Mesela; Dernek veya vakfa ait otopark işletmesi, pansiyon işletmeleri, çay ocağı veya kantin işletmeleri, kitap yayınlayıp satmaları, lokal işletmeleri vs.. birer iktisadi işletme niteliğinde olup kurumlar vergisi kapsamında vergi mükellefi olmalarını gerektirmektedir. Çünkü yukarıda sayılmaya çalışılan işletmelerde vakıf veya dernekler, bir bedel karşılığı mal veya hizmet sunmaktadırlar. Dolayısıyla vergisel sorumluluklarını yerine getirmek durumundadırlar.
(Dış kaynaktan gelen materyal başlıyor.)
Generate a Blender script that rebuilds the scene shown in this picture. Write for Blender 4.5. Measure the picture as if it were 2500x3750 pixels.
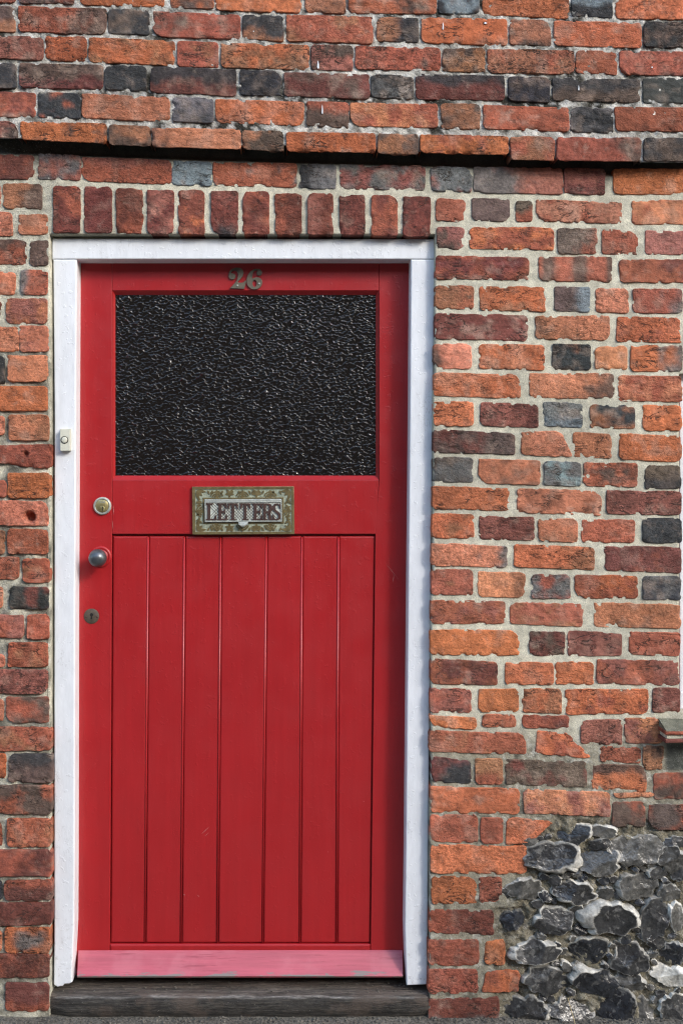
import bpy, bmesh, math, random
import numpy as np
from mathutils import Vector

# ------------------------------------------------------------------ camera, sky, sun, exposure
for o in list(bpy.data.objects):
    bpy.data.objects.remove(o)
scene = bpy.context.scene
col = scene.collection

# The wall is measured on a survey grid of 3920 x 5880 units, 0.48 mm each, on the wall face y = 0.
S = 0.00048
D = 2.7                       # camera to wall, metres
XC, YC = 1700.0, 2700.0       # survey point straight in front of the lens
GROUND = 5846.0               # survey row where wall meets pavement
ZC = (GROUND - YC) * S        # lens height

cam_data = bpy.data.cameras.new('camera')
cam = bpy.data.objects.new('camera', cam_data)
col.objects.link(cam)
cam.location = (0, -D, ZC)
cam.rotation_euler = (math.radians(90), 0, 0)
cam_data.sensor_fit = 'VERTICAL'
cam_data.sensor_height = 36
cam_data.lens = 36 * D / (5880 * S)
cam_data.shift_x = (1960 - XC) / 5880
cam_data.shift_y = -(2940 - YC) / 5880
cam_data.clip_start = 0.05
cam_data.clip_end = 500
scene.camera = cam

SUN = Vector((1.0, -0.95, 0.83)).normalized()
world = bpy.data.worlds.new('World')
scene.world = world
world.use_nodes = True
wn = world.node_tree
wn.nodes.clear()
sky = wn.nodes.new('ShaderNodeTexSky')
sky.sky_type = 'NISHITA'
sky.sun_disc = False
sky.sun_elevation = math.asin(SUN.z)
sky.sun_rotation = math.atan2(SUN.x, SUN.y)
sky.air_density = 1.3
sky.dust_density = 1.6
bg = wn.nodes.new('ShaderNodeBackground')
bg.inputs['Strength'].default_value = 0.15
wo = wn.nodes.new('ShaderNodeOutputWorld')
wn.links.new(sky.outputs[0], bg.inputs[0])
wn.links.new(bg.outputs[0], wo.inputs[0])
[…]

Diğer yandan vermiş oldukları bu mal ve hizmet karşılığında almış oldukları bedel karşılığında, Vergi usul Kanunu hükümlerine uygun olarak, perakende satış fişi, ödeme kaydedici satış fişi veya fatura ile belgelendirmek zorundadırlar. Almış oldukları bedel karşılığında, bağış makbuzu veya alındı belgesi türünden kendi tüzel kişiliklerine ve asıl faaliyetleri çerçevesinde kullanmış oldukları belgeleri tanzim ederek vermeleri yasal olmadığı gibi, bu belgeler geçersizdir.
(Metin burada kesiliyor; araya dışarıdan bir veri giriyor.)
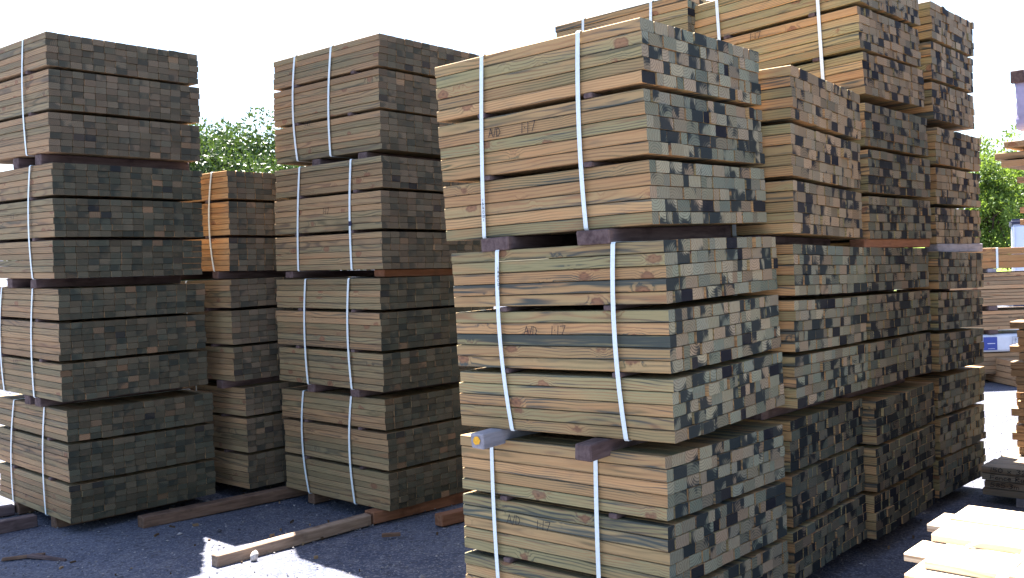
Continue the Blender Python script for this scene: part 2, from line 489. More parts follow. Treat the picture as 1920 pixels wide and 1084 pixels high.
# loose stones on the yard
def stones():
    nr = np.random.default_rng(11)
    V, F = [], []
    base = np.array([(1, 0, 0), (-1, 0, 0), (0, 1, 0), (0, -1, 0), (0, 0, 1), (0, 0, -1)], float)
    tri = [(0, 2, 4), (2, 1, 4), (1, 3, 4), (3, 0, 4), (2, 0, 5), (1, 2, 5), (3, 1, 5), (0, 3, 5)]
    for k in range(9000):
        y = 4.6 + 6.5 * nr.random() ** 1.3
        x = nr.uniform(-.62, .66) * y
        s = .004 + .007 * nr.random() ** 3
        if nr.random() < .006: s *= 2.2
        p = base * (s * nr.uniform(.7, 1.3, (6, 1))) * (1, nr.uniform(.6, 1.2), .6)
        a = nr.uniform(0, 6.28)
        c, sn = math.cos(a), math.sin(a)
        o = len(V)
        for q in p: V.append((x + c * q[0] - sn * q[1], y + sn * q[0] + c * q[1], q[2] + .001))
        F += [tuple(o + i for i in f) for f in tri]
    me = bpy.data.meshes.new('loose_gravel'); me.from_pydata(V, [], F)
    t = NT('loose_stone')
    g = t.n('ShaderNodeNewGeometry').outputs['Random Per Island']
    me.materials.append(t.out(t.ramp(g, [(0, (.05, .05, .06)), (.5, (.14, .135, .145)), (.85, (.22, .21, .21)), (1, (.34, .32, .32))]), .9, .1))
    return me
tag(link('loose_gravel', stones()), 'small loose stones scattered over the yard', 'gravel', kind='stuff')

# ------------------------------------------------------------------ timber packs
# name, front bottom corner, yaw of the end face, rise along the boards, rise along the ends, width, board length, height
PACKS = [
    ('L1', -3.0995, 6.4681, 2.6493, 0.8324, 0.043, 0.0046, 1.12, 1.32, 0.8076),
    ('L2', -3.1135, 6.4926, 1.7886, 0.8456, 0.0234, 0.0019, 1.12, 1.32, 0.7923),
    ('L3', -3.135, 6.5641, 0.9349, 0.8503, 0.0238, 0.0023, 1.12, 1.32, 0.785),
    ('L4', -3.1332, 6.6169, 0.0755, 0.8294, 0.0166, -0.0027, 1.12, 1.32, 0.7929),
    ('M1', -0.8883, 6.6623, 2.6206, 0.8228, 0.0191, -0.0124, 1.12, 1.301, 0.8071),
    ('M2', -0.8839, 6.575, 1.7806, 0.8214, 0.014, -0.011, 1.12, 1.301, 0.7842),
    ('M3', -0.9199, 6.5886, 0.9264, 0.806, 0.0106, 0.0019, 1.12, 1.301, 0.7941),
    ('M4', -0.9087, 6.6577, 0.0779, 0.8072, -0.0007, 0.0083, 1.12, 1.301, 0.791),
    ('K1', -2.1997, 7.4541, 1.8113, 0.8291, 0.0208, -0.0033, 1.12, 1.32, 0.7874),
    ('K2', -2.1927, 7.4231, 0.9476, 0.8209, 0.0018, 0.0125, 1.12, 1.32, 0.7969),
    ('K3', -2.1161, 7.4681, 0.09, 0.8353, -0.0073, 0.008, 1.12, 1.32, 0.7974),
    ('N1', 0.5691, 3.8172, 1.9046, 0.8807, -0.0141, 0.0266, 1.079, 1.137, 0.8276),
    ('N2', 0.627, 3.7762, 1.0267, 0.8947, -0.0094, 0.0186, 1.079, 1.137, 0.8144),
    ('N3', 0.5846, 3.7887, 0.1462, 0.8582, -0.0072, -0.0197, 1.079, 1.137, 0.8259),
    ('R1', 1.3669, 4.6047, 1.8761, 0.912, 0.0043, -0.0154, 1.036, 1.13, 0.8118),
    ('R2', 1.3648, 4.6443, 1.0164, 0.8867, 0.0095, -0.0175, 1.036, 1.13, 0.809),
    ('R3', 1.3647, 4.7249, 0.1272, 0.8848, -0.0089, -0.0118, 1.036, 1.13, 0.8139),
    ('S1', 2.1321, 5.6591, 2.7173, 0.8369, -0.0403, 0.026, 1.029, 1.12, 0.7999),
    ('S2', 2.0861, 5.5286, 1.8555, 0.8328, -0.0087, 0.0055, 1.029, 1.12, 0.7899),
    ('S3', 2.0573, 5.4788, 0.9965, 0.8396, -0.0137, -0.0072, 1.029, 1.12, 0.8116),
    ('S4', 2.0823, 5.5283, 0.097, 0.844, 0.0022, 0.0025, 1.029, 1.12, 0.8112),
    ('T1', 2.9063, 6.5008, 2.6797, 0.8453, -0.006, 0.0127, 0.949, 1.12, 0.7996),
    ('T2', 2.8695, 6.4121, 1.8275, 0.8307, 0.0021, -0.0, 0.949, 1.12, 0.7838),
    ('T3', 2.8331, 6.3497, 0.9691, 0.8275, 0.0058, -0.0223, 0.949, 1.12, 0.8081),
    ('T4', 2.8611, 6.4432, 0.0942, 0.815, 0.0117, -0.007, 0.949, 1.12, 0.8207),
]
PK = {p[0]: p for p in PACKS}
def frame(p):
    n, x, y, z, a, t1, t2, W, L, H = p
    d2 = Vector((math.cos(a), math.sin(a), t2)).normalized()
    d1 = Vector((-math.sin(a), math.cos(a), t1))
    d1 = (d1 - d2 * d1.dot(d2)).normalized()
    u = d2.cross(d1)
    o = Vector((x, y, z)) + d2 * (W / 2) + d1 * (L / 2)
    return Matrix(((d2.x, d1.x, u.x, o.x), (d2.y, d1.y, u.y, o.y), (d2.z, d1.z, u.z, o.z), (0, 0, 0, 1)))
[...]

Diğer yandan, Katma Değer Vergisi Kanununun 1. maddesinde; ticari, zirai, ve sınai faaliyetler çerçevesinde yapılan teslim ve hizmetler katma değer vergisine tabi olduğu hüküm altına alındığından, dernek ve vakıflara ait iktisadi işletmelerin mal ve hizmet teslimleri nedeniyle düzenlemiş oldukları perakende satış fişi, yazar kasa fişi veya faturalarında katma değer vergisi hesaplayacaklardır. Dolayısıyla bu işletmeler aynı zamanda katma değer vergisi mükellefi olacaklardır.

Vergi Usul kanunun 172 maddesine göre ve yukarıda açıklanan kurumlar ve katma değer mükellefi olmaları nedeniyle tüzel kişiliklerine ait tutmuş oldukları defterlerin haricinde defter tutmak zorunda olup, sınıfları itibariyle bilanço esasına göre defter tanzim etmek durumundalar.

Dönem sonunda dernek veya vakıflara ait iktisadi işletmelerde oluşan kar veya zarar vakıf veya dernek bütçesine aktarılarak, kendi tüzel kişilik kayıtlarına intikal ettireceklerdir.

Ülkemizde dernek ve vakıfların sayı olarak çokluğuna dikkat edilirse, vergisel sorumluluktan kurtulabilmeleri için, açıklanan hükümlere uymaları gerekmektedir.